Thursday, September 01, 2011

First responders decry exclusion from 9/11 ceremony

Nothing to see here, move along. [Link]
When debris rained from the sky in lower Manhattan on September 11, 2001, the first responders to the terrorist attack did not turn away. They rushed to the World Trade Center buildings while the world around them crumbled.

Yet now, after all the wreckage has been cleared and the rebuilding has begun, their path is again blocked -- not by flying chunks of smoldering rubble, but by space constraints.

The first responders are not invited to this year's September 11 memorial ceremony at ground zero, New York City Mayor Michael Bloomberg's office confirmed Monday.

It's a painful insult for many of the approximately 3,000 men and women who risked their lives, limbs and lungs on that monumental day, puncturing another hole in a still searing wound.

In a statement, Bloomberg spokesman Andrew Brent said the commemoration ceremony is for the victims' families.

"While we are again focused on accommodating victims' family members, given the space constraints, we're working to find ways to recognize and honor first responders, and other groups, at different places and times," Brent said.

But first responder John Feal, founder of an advocacy group for the police officers, firefighters, civilian volunteers and others who worked at ground zero, assailed Brent's response, saying Bloomberg "lives in his own world."

"The best of the best that this country offered 10 years ago are being neglected and denied their rightful place," Feal said.

Denise Villamia, a first responder who worked at ground zero for several months, cried over the phone as she recalled her "totally heartbroken" reaction to the news that she could not attend the memorial service.

"I'm crying because it's really a big betrayal on the part of the city, to rob me from my way to pay homage and to find that comfort and healing," she said. "I feel that I have been robbed of my way to pay tribute."

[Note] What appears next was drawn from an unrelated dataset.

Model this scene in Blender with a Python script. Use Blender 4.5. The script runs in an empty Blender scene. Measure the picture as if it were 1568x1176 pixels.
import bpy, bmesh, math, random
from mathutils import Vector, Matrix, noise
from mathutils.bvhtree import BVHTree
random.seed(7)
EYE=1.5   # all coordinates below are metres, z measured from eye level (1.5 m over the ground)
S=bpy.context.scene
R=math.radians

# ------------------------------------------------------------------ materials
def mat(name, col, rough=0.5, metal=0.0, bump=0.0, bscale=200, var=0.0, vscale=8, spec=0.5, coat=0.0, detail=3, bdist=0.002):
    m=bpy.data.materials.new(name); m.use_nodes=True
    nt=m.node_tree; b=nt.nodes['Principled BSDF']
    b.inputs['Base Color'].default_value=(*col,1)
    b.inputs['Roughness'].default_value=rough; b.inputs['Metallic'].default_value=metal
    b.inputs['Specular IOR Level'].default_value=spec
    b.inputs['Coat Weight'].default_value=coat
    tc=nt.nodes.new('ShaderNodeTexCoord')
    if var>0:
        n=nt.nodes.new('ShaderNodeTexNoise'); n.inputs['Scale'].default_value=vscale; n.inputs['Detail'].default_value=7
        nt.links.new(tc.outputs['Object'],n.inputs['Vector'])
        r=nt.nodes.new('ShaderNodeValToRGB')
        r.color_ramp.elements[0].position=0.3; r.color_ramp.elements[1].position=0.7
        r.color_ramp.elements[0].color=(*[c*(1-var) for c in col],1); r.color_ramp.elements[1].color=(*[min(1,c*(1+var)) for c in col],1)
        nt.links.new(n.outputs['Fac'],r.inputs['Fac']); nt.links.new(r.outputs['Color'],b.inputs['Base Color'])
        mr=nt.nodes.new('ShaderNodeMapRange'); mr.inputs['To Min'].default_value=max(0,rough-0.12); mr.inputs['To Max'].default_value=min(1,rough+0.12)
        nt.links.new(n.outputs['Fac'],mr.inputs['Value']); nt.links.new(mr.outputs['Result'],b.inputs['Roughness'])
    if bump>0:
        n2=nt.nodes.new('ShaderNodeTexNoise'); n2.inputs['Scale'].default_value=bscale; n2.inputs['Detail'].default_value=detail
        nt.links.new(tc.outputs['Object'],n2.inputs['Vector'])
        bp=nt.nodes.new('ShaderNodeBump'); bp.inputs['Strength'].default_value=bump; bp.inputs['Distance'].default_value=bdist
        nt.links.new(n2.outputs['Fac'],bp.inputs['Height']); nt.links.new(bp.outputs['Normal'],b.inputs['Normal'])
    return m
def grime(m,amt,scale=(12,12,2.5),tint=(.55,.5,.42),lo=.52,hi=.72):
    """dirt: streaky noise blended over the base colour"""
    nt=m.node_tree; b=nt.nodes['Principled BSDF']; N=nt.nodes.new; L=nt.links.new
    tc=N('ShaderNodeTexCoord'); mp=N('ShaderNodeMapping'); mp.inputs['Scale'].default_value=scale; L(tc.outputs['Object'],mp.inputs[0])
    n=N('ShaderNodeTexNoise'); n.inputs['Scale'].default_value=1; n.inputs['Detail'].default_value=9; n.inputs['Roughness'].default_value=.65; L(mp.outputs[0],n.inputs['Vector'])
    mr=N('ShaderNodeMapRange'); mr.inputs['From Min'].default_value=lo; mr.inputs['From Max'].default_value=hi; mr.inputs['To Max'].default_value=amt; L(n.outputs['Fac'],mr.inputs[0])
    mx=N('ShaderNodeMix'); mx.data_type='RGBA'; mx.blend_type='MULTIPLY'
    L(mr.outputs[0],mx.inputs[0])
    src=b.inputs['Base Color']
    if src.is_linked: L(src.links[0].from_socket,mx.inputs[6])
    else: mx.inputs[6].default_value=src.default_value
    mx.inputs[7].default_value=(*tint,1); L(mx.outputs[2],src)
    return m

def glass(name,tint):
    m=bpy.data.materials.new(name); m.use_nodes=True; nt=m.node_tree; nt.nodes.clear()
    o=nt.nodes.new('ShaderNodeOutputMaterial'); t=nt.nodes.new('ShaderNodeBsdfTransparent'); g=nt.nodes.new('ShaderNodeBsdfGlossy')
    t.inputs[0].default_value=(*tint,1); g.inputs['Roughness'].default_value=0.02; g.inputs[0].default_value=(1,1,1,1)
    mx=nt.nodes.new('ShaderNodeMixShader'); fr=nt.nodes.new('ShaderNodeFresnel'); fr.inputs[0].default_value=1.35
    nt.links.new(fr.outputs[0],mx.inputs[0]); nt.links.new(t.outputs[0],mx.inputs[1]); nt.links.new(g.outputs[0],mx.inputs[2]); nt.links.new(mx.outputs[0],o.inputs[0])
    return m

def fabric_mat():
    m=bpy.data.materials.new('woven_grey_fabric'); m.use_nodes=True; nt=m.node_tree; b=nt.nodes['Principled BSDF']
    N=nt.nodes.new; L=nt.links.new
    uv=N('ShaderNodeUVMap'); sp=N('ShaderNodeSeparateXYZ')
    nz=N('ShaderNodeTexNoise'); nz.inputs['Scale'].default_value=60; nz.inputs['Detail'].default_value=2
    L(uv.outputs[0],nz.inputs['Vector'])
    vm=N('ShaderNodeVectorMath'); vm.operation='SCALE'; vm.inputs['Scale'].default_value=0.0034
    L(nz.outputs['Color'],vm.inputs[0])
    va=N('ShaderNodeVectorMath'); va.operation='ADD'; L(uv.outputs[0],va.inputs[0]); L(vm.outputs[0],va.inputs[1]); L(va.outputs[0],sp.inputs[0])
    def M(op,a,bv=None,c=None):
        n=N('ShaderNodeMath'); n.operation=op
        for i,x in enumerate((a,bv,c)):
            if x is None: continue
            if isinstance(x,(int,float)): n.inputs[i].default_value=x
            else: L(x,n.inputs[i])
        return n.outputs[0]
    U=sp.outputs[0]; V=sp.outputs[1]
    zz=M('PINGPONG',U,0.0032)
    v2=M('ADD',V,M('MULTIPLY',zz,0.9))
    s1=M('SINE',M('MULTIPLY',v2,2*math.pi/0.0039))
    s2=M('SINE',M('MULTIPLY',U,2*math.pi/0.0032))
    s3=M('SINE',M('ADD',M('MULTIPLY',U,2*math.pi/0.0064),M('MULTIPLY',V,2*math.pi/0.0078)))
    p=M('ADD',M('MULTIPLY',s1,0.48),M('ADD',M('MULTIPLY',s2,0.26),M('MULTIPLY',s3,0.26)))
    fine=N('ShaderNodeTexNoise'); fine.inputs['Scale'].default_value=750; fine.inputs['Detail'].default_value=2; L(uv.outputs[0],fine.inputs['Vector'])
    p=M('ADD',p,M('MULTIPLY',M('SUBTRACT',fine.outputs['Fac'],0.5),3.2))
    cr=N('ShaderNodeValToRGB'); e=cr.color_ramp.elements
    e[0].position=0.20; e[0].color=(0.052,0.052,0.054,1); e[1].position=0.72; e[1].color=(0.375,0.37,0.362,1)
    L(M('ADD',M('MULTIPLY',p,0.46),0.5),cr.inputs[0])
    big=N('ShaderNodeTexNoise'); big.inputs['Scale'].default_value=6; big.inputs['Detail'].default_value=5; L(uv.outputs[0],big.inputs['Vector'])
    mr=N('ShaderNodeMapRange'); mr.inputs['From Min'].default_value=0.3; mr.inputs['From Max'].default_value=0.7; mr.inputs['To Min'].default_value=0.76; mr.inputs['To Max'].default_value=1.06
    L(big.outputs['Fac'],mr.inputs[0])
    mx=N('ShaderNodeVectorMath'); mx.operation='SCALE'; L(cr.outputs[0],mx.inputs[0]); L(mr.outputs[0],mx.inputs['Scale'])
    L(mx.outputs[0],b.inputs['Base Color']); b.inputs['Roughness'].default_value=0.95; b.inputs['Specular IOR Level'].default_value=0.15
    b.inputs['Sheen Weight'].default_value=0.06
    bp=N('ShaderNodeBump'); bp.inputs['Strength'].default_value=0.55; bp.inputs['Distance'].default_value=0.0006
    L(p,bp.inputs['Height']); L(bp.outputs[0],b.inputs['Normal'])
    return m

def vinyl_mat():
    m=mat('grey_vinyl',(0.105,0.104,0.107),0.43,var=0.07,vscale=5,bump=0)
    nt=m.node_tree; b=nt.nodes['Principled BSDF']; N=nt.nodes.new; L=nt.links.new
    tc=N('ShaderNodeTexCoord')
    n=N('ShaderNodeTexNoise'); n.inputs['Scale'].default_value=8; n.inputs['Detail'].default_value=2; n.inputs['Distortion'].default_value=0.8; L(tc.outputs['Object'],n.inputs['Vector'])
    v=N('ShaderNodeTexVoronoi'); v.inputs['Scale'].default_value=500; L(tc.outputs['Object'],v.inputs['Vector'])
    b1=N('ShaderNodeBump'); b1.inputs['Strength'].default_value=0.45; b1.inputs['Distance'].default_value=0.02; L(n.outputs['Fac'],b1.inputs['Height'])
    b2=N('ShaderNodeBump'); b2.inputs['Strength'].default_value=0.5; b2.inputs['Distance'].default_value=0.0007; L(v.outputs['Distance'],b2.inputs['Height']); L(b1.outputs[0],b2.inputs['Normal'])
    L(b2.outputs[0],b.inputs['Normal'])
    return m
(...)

In addition to the victims' families, several politicians, including two presidents, are expected to be in attendance. Bloomberg's office would not provide specifics on the ceremony's arrangements, but did note that the first responders have not been invited to the preceding nine memorial services, either.

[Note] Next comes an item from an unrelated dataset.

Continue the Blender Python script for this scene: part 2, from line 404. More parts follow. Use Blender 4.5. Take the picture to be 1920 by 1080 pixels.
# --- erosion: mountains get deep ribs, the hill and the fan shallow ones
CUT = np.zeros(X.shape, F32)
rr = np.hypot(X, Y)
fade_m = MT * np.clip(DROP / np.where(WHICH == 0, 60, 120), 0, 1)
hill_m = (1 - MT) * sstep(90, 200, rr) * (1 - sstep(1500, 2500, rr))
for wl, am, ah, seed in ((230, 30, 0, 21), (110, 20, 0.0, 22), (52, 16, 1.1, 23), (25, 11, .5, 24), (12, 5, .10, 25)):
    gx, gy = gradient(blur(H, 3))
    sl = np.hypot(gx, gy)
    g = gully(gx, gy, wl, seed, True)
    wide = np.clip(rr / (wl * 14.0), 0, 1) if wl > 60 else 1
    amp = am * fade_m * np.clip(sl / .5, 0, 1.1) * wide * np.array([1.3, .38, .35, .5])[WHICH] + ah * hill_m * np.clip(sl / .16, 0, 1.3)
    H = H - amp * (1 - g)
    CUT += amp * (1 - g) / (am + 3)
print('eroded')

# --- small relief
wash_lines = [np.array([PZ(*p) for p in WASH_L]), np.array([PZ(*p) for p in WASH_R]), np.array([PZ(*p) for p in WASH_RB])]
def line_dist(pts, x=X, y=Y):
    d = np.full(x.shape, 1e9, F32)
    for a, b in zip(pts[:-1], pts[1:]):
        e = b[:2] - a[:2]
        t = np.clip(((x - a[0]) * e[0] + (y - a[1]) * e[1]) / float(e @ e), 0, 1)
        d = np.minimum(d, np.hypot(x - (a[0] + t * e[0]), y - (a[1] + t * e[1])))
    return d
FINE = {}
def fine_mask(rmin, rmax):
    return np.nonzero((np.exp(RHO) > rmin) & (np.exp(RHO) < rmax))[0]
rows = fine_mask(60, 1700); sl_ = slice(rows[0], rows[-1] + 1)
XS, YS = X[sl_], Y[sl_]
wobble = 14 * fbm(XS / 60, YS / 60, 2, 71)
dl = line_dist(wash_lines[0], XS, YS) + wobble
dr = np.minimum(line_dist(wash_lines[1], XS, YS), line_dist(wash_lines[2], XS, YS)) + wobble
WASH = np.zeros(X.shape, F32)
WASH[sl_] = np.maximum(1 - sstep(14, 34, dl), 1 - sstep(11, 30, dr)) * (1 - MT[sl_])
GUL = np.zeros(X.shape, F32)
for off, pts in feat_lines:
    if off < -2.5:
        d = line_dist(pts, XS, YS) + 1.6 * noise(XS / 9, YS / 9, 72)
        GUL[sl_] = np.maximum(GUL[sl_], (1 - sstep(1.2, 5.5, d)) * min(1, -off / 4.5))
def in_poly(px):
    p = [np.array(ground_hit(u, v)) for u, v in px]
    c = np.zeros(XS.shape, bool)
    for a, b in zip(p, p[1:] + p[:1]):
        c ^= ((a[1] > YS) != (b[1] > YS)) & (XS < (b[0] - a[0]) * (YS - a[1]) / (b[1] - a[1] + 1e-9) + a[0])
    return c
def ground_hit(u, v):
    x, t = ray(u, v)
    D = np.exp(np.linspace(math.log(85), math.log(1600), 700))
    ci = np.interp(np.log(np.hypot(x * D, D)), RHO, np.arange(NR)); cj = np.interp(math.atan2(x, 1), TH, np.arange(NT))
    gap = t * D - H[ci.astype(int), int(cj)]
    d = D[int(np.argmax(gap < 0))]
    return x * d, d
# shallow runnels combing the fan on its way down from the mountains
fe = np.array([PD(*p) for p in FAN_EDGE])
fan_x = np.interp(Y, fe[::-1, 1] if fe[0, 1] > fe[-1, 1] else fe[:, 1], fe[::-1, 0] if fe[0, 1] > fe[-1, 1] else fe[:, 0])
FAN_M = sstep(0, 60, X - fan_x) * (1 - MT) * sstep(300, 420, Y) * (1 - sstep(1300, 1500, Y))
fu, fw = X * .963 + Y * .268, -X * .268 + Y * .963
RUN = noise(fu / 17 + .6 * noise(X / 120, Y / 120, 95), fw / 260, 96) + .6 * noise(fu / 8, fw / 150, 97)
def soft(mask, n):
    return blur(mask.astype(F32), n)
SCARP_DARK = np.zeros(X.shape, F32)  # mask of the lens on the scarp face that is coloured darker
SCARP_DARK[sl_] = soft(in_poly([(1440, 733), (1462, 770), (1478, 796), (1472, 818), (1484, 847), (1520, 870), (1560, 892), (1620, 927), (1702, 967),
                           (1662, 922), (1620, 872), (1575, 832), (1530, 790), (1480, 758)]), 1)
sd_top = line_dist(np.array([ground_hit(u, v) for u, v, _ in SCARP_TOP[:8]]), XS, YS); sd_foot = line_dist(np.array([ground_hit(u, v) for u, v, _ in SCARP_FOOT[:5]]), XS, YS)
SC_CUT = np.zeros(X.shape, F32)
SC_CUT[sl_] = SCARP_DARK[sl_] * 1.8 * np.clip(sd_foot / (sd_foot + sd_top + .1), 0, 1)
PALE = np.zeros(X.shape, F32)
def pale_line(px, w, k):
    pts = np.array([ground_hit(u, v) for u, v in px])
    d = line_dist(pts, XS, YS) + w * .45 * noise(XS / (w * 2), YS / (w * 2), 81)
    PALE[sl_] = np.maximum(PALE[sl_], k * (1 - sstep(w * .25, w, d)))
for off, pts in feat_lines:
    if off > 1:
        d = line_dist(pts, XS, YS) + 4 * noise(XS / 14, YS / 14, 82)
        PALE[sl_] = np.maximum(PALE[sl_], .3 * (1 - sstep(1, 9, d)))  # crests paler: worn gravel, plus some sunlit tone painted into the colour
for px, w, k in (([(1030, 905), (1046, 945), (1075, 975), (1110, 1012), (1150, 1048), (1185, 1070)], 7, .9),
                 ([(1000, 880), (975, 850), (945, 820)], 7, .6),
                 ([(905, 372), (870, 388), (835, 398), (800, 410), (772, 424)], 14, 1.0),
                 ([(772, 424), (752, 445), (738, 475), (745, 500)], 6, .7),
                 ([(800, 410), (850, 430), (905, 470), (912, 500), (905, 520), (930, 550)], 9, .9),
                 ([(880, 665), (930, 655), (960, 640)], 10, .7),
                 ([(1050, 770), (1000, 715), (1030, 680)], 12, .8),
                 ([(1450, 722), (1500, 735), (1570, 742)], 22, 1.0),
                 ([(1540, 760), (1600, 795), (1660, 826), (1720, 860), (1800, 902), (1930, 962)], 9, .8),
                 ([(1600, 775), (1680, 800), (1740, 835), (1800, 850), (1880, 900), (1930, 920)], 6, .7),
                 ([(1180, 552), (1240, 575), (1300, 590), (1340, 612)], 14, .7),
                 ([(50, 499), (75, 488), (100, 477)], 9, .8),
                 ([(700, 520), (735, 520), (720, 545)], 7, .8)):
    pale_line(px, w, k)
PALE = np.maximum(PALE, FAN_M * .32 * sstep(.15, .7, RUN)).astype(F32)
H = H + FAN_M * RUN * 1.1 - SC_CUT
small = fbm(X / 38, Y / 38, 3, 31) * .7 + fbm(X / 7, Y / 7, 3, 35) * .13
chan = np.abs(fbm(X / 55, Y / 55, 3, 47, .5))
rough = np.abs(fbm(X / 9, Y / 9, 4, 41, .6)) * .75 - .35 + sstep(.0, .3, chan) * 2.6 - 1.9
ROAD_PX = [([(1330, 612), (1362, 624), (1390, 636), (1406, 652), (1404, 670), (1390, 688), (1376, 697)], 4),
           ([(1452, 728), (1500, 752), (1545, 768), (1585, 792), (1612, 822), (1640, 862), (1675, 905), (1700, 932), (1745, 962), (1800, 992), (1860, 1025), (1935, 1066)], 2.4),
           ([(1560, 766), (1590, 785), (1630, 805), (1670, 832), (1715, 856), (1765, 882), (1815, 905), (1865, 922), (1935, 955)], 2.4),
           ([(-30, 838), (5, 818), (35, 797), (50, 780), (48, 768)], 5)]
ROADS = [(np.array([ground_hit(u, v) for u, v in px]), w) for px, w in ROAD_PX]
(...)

Yet first responder Morris Faitelewicz, vice president of the Auxiliary Police Supervisors Benevolent Association, called that explanation "nonsense." Faitelewicz said that, while there are not usually formal invitations, first responders have been able to attend all of the previous ceremonies simply by showing up.

Not allowing them to attend this year -- the 10th anniversary of the terror attacks -- is an especially galling affront, he said.

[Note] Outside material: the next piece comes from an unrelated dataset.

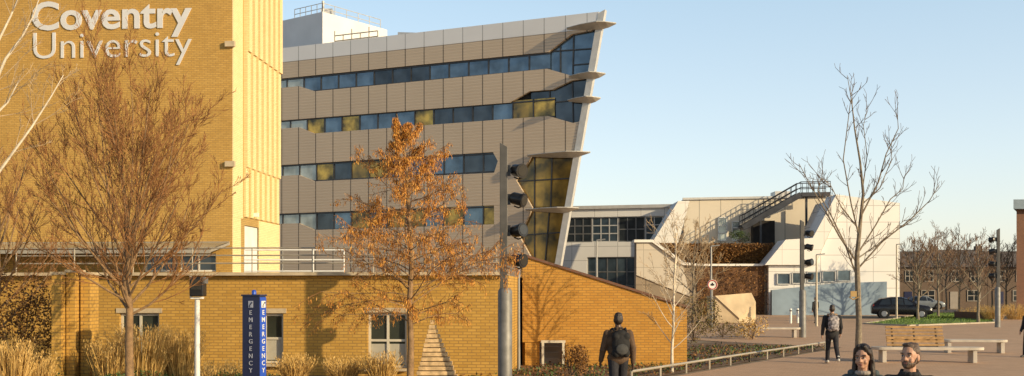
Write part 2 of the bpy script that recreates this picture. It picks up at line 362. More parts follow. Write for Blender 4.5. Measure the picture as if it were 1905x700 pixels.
plate([sz(SL,7.85),sz(24.4,7.85),sz(22.8,7.25),sz(spf(920.2),7.3),sz(spf(920.2),0),sz(SL,0)],'cladding',CLAD)
rnd=random.Random(4)
for z0,z1,pr in ((18.7,20.2,1022),(15.1,16.7,1030),(11.2,12.9,935),(7.1,8.8,935)):
    s=spf(pr); mm=MB(); panes=[]
    for z in (z0+.16,z1-.16): mm.obox(sz((s+SL)/2,z,.172),FU*((SL-s)/2),FN*.035,V((0,0,.05)))
    while s<SL-.1:
        e=min(s+1.72,SL); r=rnd.random()
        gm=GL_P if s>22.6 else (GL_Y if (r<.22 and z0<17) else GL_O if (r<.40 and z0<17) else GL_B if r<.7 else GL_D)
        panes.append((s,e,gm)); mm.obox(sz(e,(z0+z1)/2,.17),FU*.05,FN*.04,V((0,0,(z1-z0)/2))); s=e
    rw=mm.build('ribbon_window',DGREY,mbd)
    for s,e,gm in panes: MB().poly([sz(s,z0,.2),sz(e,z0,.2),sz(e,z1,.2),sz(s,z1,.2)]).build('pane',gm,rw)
def bay(pts,bars,gm):
    mm=MB()
    for a,b_ in bars: mm.bar(fp(*a)-FN*.27,fp(*b_)-FN*.27,.09,.09,FN)
    o_=mm.build('corner_window',DGREY,mbd)
    MB().poly([fp(*p)-FN*.32 for p in pts]).build('pane',gm,o_)
bay([(1012,135),(1012,90),(1060,56),(1113,48),(1094,150),(1060,148)],[((1065,56),(1063,145)),((1015,95),(1104,89)),((1040,75),(1040,140)),((1063,120),(1098,117))],GL_B)
bay([(1015,235),(985,222),(985,165),(1022,163),(1063,144),(1096,141),(1079,235)],[((1020,160),(1020,220)),((1062,146),(1064,230)),((1020,190),(1088,184))],GL_D)
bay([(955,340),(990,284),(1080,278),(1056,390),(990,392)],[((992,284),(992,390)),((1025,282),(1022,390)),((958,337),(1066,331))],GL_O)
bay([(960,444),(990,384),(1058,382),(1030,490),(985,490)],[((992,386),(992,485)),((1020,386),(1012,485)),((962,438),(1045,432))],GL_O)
q=MB(); q.prism([fp(1113,25)+FN*.05,fp(1126,18)+FN*.05,fp(1042,500)+FN*.05,sz(spf(1022),0)+FN*.05,sz(spf(1009),0)+FN*.05,fp(1031,500)+FN*.05],-FN*.42); q.build('edge_frame',METAL,mbd)
for x0,xt,y in ((1056,1147,48),(1060,1127,141),(1058,1118,186),(983,1099,286),(980,1077,389)):
    z=fp(xt-30,y).z; a=spf(x0); t=spf(xt); L=a-t
    q=MB(); top=[]; 
    for f,dep,th in ((0,.25,.05),(.35,.85,.20),(.7,1.15,.32),(.85,.8,.22),(1,.1,.02)):
        s=a-L*f; top.append((s,dep,th))
    n=len(top)
    for s,dep,th in top:
        q.v+=[tuple(sz(s,z+.08,-.06)),tuple(sz(s,z+.08,-dep)),tuple(sz(s,z+.03,-dep-.03)),tuple(sz(s,z-th,-.06))]
    for i in range(n-1):
        for j in range(4): k=(j+1)%4; q.f.append((i*4+j,i*4+k,i*4+4+k,i*4+4+j))
    q.f.append((0,1,2,3)); q.f.append((n*4-1,n*4-2,n*4-3,n*4-4))
    q.build('sun_fin',FINM,mbd)
rp=thing('roof_plant_room','white plant room box with rooftop railings standing on the clad building roof','plant room',(at(600,0,93).x,93,22.62))
c0=at(600,0,93); lf=V((-.8,.6,0)); rt=V((.6,.8,0)); zt=CZ+520/F*93
q=MB(); q.prism([V((c0.x,c0.y,22.62)),V((c0.x,c0.y,22.62))+rt*8.07,V((c0.x,c0.y,22.62))+rt*8.07+lf*9,V((c0.x,c0.y,22.62))+lf*9],V((0,0,zt-22.62))); q.build('wall',PLANT,rp)
q=MB(); c=V((c0.x,c0.y,zt)); ln=[c+lf*4+rt*.4,c+lf*.4+rt*.4,c+rt*7.6+lf*.4]
for hh in (.45,.9): q.tube([p+V((0,0,hh)) for p in ln],.035,5)
for a,b_ in ((ln[0],ln[1]),(ln[1],ln[2])):
    for i in range(6): p=a.lerp(b_,i/5); q.tube([p,p+V((0,0,.92))],.035,5)
q.build('railing',METAL,rp)
q=MB(); q.box(c+lf*1.5+rt*2+V((0,0,.4)),(1,1,.8)); q.tube([c+lf*1+rt*1+V((0,0,0)),c+lf*1+rt*1+V((0,0,1.3))],.12,8); q.build('vent',METAL,rp)
rr=thing('roof_railing','low white tubular railing on the clad building roof in front of the plant room','railing',sz(17.3,22.7,1))
q=MB()
for hh in (.35,.8): q.tube([sz(17.3,22.7+hh,1),sz(21.5,22.7+hh,1)],.05,5)
q.build('rail',RAILM,rr)
for i in range(6): MB().tube([sz(17.3+i*.84,22.6,1),sz(17.3+i*.84,23.9 if i in(1,3,5) else 23.5,1)],.05,5).build('post',RAILM,rr)
q=MB(); q.prism([sz(13.8,22.75,1),sz(15.4,22.75,1),sz(15.4,23.2,1),sz(13.8,23.0,1)],-FN*1.2); q.box(sz(14.6,22.7,1.6),(1.2,1,.12)); q=q.build('roof_vent',METAL,None,org=sz(14.6,22.7,1.5)); tag(q,'small grey roof vent box right of the roof railing on the clad building','vent')
# ------------------------------------------------------------------ low brick building
PR=gx(945,27); LPt=PR-TU*15
lb=thing('low_brick_building','single storey yellow brick block with cream framed windows and roof terrace','building',(PR.x,PR.y,0))
sx=lambda px: spx(LPt,TU,px)
ops=[(sx(222),sx(296),.3,1.58),(sx(489),sx(527),.3,1.58),(sx(684),sx(757),.2,1.60)]
mb=MB(); wallgrid(mb,LPt,TU,TN,15,0,2.55,ops,.22)
E=PR+TR*12; E2=LPt+TR*12
mb.poly([(PR.x,PR.y,0),(E.x,E.y,0),(E.x,E.y,2.55),(PR.x,PR.y,2.55)]); mb.build('wall',BR,lb)
MB().prism([(LPt.x+.02,LPt.y+.3,2.3),(PR.x-.02,PR.y+.3,2.3),(E.x-.02,E.y+14,2.3),(E2.x,E2.y+14,2.3)],(0,0,.15)).build('roof_deck',CONC,lb)
q=MB(); a=LPt+TN*.04+V((0,0,2.59)); c=PR+TN*.04+TU*.04+V((0,0,2.59)); q.bar(a,c,.34,.08); q.build('coping',STONE,lb)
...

Additionally, many of the first responders see the decision, first reported by the New York Daily News, as evidence of the city's attempt to push to the background their untreated ailments in the official narrative of recovery and renewal.

If the responders attend the memorial service, "the promise 'we'll never forget' becomes a blatantly obvious lie -- a public display that the government didn't do right by us," says Bonnie Giebfried, a first responder.

"It'll bring up the issue that we're basically walking dead, and that we're not being treated."